Protecting Cash Crops: Study Weighs Cover Crop Use
Published:November 8, 2007
Source :USDA Agricultural Research Service
Sowing cover crops between rounds of cash crops can protect fields and enrich Midwest soils. So Jeremy W. Singer, an Agricultural Research Service (ARS) agronomist, wanted to find out how many farmers in the Corn Belt actually use cover crops. Singer works at the National Soil Tilth Laboratory, Ames, Iowa.
Collaborators at Iowa State University sent a survey about cover crop use to a random sample of 3,500 crop farmers in Iowa, Illinois, Indiana and Minnesota. They ended up with more than 1,000 usable responses.
When their results were analyzed, they found that farmers who cultivated a greater number of different crops were more likely to use cover crops. But only 18 percent of farmers in the region reported ever using cover crops—and only 8 percent had planted them in the fall of 2005.

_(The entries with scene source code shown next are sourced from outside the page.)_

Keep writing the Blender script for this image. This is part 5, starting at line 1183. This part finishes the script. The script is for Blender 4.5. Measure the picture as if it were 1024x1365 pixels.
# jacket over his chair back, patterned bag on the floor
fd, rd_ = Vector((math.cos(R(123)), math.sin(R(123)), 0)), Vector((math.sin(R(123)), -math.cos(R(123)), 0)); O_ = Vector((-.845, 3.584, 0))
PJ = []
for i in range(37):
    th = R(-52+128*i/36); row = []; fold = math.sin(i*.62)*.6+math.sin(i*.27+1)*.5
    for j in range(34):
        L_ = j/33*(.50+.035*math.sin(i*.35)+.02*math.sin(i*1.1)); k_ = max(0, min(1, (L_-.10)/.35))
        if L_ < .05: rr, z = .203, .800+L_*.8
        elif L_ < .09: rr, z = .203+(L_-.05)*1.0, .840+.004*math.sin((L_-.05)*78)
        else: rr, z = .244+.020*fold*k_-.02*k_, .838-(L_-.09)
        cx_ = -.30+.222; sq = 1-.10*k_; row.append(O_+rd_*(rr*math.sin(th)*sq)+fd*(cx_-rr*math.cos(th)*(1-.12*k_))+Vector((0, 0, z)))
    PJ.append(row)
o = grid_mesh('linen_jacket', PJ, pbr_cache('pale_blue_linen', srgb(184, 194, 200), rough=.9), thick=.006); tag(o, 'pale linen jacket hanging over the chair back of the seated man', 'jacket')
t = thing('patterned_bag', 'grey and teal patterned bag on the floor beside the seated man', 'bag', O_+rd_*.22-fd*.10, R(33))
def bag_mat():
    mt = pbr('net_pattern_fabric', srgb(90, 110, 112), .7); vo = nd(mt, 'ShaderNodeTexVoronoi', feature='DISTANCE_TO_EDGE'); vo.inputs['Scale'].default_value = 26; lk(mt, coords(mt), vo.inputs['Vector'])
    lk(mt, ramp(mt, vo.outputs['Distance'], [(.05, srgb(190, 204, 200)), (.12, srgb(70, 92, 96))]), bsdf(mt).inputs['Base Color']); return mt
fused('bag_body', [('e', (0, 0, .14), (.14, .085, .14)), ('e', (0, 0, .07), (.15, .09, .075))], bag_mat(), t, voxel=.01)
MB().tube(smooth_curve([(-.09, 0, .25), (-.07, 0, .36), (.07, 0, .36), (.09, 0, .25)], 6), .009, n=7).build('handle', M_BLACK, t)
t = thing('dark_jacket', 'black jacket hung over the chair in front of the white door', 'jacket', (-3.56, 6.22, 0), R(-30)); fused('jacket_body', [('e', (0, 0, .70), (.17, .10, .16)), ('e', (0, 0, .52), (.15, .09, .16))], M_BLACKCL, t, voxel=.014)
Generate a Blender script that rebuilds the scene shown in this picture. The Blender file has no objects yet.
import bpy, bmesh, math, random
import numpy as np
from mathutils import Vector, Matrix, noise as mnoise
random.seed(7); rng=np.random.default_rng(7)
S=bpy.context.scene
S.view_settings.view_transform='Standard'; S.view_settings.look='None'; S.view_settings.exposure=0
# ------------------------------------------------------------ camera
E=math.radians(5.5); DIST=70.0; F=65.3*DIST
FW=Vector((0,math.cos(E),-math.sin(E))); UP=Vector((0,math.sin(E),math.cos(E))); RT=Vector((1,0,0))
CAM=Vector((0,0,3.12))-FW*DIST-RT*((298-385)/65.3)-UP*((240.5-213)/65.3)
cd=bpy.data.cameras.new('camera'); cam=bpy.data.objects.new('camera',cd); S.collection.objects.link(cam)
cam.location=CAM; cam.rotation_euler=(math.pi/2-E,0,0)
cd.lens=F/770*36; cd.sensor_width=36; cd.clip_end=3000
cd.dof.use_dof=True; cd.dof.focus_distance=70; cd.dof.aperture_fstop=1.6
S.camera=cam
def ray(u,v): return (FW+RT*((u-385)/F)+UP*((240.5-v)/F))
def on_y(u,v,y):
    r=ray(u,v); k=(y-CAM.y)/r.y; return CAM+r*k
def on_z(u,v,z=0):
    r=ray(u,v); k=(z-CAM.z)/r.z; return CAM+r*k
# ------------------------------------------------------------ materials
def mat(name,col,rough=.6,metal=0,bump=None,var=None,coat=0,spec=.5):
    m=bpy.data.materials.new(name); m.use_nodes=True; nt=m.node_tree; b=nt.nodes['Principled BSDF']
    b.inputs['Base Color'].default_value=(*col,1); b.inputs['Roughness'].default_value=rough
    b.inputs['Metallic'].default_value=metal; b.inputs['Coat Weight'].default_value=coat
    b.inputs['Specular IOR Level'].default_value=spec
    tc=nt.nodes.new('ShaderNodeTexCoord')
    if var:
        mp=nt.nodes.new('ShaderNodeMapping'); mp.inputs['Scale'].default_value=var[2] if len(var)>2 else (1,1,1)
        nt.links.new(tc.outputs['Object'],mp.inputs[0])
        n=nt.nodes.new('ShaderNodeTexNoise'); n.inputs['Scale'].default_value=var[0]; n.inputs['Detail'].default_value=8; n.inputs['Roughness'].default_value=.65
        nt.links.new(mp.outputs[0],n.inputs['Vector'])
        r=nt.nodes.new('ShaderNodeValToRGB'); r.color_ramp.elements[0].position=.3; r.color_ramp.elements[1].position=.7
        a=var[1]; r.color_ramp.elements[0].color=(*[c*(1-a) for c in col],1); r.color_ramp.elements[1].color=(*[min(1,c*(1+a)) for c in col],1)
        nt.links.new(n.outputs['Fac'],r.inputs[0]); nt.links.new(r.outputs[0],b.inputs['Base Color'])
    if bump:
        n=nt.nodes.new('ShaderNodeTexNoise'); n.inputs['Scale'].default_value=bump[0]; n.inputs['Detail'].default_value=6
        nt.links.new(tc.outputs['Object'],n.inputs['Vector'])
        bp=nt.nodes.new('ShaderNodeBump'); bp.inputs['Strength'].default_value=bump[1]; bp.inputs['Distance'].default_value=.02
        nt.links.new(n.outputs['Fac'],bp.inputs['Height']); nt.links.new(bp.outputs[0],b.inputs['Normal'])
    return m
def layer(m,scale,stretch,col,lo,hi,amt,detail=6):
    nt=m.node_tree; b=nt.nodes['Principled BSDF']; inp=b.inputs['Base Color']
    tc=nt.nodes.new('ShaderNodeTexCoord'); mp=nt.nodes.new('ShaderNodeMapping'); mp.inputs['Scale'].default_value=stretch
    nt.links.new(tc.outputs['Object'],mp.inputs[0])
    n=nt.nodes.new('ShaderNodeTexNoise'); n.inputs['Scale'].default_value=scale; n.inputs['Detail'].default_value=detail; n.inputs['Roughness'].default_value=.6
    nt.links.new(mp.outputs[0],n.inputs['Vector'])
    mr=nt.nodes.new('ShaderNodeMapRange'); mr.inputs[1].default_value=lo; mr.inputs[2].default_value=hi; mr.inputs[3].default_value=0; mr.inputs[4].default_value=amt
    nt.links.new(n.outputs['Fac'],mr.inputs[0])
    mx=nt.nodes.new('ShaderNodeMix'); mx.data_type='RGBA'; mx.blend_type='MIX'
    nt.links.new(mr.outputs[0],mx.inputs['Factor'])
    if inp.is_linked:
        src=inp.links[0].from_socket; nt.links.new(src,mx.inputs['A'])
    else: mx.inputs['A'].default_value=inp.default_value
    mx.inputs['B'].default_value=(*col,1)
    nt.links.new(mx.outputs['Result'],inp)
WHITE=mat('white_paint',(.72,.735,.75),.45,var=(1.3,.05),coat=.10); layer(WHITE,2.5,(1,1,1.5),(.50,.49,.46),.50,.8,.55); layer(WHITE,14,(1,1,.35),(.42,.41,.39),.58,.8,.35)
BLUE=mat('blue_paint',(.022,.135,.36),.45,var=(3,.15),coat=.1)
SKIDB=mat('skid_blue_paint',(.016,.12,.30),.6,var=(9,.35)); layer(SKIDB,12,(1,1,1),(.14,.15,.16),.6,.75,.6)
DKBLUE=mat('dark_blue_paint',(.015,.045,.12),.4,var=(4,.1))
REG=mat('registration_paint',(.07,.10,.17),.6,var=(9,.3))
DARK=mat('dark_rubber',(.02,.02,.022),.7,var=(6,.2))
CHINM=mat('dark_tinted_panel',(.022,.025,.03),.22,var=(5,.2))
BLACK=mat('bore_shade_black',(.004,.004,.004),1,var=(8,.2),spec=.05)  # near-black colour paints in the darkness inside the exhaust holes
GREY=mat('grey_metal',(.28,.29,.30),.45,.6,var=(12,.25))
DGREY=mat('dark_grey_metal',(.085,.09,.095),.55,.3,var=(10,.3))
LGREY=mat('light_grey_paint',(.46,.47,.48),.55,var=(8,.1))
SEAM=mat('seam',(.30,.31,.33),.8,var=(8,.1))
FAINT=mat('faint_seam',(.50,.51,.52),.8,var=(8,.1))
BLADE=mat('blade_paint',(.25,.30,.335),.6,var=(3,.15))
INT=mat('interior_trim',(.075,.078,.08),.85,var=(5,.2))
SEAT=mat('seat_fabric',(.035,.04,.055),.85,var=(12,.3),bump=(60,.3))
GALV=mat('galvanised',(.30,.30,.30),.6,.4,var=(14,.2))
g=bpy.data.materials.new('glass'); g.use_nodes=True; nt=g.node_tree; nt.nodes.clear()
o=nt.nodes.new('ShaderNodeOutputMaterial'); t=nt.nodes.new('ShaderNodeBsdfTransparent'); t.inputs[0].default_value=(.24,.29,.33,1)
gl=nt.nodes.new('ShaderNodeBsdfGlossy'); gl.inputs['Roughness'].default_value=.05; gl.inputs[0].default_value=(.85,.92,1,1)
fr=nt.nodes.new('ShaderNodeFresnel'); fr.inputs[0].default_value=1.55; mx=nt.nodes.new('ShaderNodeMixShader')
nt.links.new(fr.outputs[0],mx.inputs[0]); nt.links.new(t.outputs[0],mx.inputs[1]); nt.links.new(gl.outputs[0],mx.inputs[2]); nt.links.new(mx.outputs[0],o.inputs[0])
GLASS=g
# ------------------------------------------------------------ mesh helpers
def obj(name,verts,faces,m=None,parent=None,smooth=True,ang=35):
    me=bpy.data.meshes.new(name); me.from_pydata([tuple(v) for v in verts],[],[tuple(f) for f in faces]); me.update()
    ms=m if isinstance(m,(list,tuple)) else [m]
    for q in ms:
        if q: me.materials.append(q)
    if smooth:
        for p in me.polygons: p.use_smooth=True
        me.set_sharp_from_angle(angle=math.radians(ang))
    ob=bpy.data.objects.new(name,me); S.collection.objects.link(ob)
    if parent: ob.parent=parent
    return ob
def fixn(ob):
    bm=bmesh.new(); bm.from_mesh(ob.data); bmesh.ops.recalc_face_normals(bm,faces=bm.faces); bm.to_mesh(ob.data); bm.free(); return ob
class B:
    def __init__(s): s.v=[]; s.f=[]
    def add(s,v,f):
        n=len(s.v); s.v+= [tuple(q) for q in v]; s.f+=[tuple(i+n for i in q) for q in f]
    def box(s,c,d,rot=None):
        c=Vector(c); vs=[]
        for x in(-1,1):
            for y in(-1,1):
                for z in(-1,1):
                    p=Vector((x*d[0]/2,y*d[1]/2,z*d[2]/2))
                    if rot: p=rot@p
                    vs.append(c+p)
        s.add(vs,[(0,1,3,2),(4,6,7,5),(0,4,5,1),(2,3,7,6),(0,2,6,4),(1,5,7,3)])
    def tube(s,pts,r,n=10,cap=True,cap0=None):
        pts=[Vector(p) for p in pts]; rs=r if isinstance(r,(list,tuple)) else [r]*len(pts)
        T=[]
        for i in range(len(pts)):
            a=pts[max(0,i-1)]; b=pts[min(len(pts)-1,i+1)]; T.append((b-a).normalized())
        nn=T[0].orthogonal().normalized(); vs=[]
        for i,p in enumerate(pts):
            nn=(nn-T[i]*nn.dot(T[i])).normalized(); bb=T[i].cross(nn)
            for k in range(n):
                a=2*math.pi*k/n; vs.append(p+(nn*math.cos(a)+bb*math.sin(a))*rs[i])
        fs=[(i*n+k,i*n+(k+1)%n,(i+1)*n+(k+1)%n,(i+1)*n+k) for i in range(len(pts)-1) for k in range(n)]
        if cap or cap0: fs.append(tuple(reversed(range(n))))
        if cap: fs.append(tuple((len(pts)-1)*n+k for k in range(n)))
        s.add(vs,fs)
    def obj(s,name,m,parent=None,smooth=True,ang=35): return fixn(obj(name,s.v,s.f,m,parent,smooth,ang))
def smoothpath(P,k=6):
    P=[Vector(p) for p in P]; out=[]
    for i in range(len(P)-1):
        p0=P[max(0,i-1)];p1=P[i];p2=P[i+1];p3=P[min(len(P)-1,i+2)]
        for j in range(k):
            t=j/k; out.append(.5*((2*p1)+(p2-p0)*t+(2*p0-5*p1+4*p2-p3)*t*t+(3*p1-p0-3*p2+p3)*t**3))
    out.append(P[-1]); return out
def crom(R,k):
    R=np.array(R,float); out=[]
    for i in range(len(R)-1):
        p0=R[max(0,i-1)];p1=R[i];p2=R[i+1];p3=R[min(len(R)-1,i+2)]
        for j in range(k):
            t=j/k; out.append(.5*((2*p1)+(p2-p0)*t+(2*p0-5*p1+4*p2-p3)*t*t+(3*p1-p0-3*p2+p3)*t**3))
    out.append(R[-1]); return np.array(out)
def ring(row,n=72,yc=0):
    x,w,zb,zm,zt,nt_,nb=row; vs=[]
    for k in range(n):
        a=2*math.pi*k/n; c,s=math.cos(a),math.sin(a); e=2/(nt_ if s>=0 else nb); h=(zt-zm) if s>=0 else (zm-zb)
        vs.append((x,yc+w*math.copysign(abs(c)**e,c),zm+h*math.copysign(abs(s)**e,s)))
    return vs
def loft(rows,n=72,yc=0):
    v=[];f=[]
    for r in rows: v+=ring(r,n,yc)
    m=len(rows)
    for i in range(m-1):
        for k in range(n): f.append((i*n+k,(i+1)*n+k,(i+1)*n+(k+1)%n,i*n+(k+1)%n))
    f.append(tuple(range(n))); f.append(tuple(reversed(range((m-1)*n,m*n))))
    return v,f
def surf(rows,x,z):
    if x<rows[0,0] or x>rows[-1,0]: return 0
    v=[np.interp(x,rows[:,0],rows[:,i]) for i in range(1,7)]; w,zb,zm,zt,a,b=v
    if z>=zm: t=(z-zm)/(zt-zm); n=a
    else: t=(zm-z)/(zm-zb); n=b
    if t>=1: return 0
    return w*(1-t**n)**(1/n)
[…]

The survey results showed a majority of farmers believed cover crops improve soil conditions by reducing erosion and increasing soil organic matter. Eighty percent were using some type of conservation practice, even if they were not participating in government conservation programs.
Sometimes it just came down to money; more than a quarter of farmers perceived that cover crops are too expensive, and more than a third believed that planting cover crops took too much time.
Singer and his colleagues are incorporating the survey results into their research to develop more user-friendly annual and perennial cover crops that farmers would be willing to use. For instance, farmers could realize a double payoff if they used the lull between cultivating annual cash crops to grow cover crops.
The cover crops could maintain or even enhance soil productivity, and some of the cash crop residue could be harvested for bioenergy production, which would increase producer profits. Finding ways to minimize the cost and time needed to establish and manage cover crops will support the expansion of cover crop use in all types of farming.
This study was partially funded by the Leopold Center for Sustainable Agriculture at Iowa State University in Ames.
ARS is the U.S. Department of Agriculture's chief scientific research agency.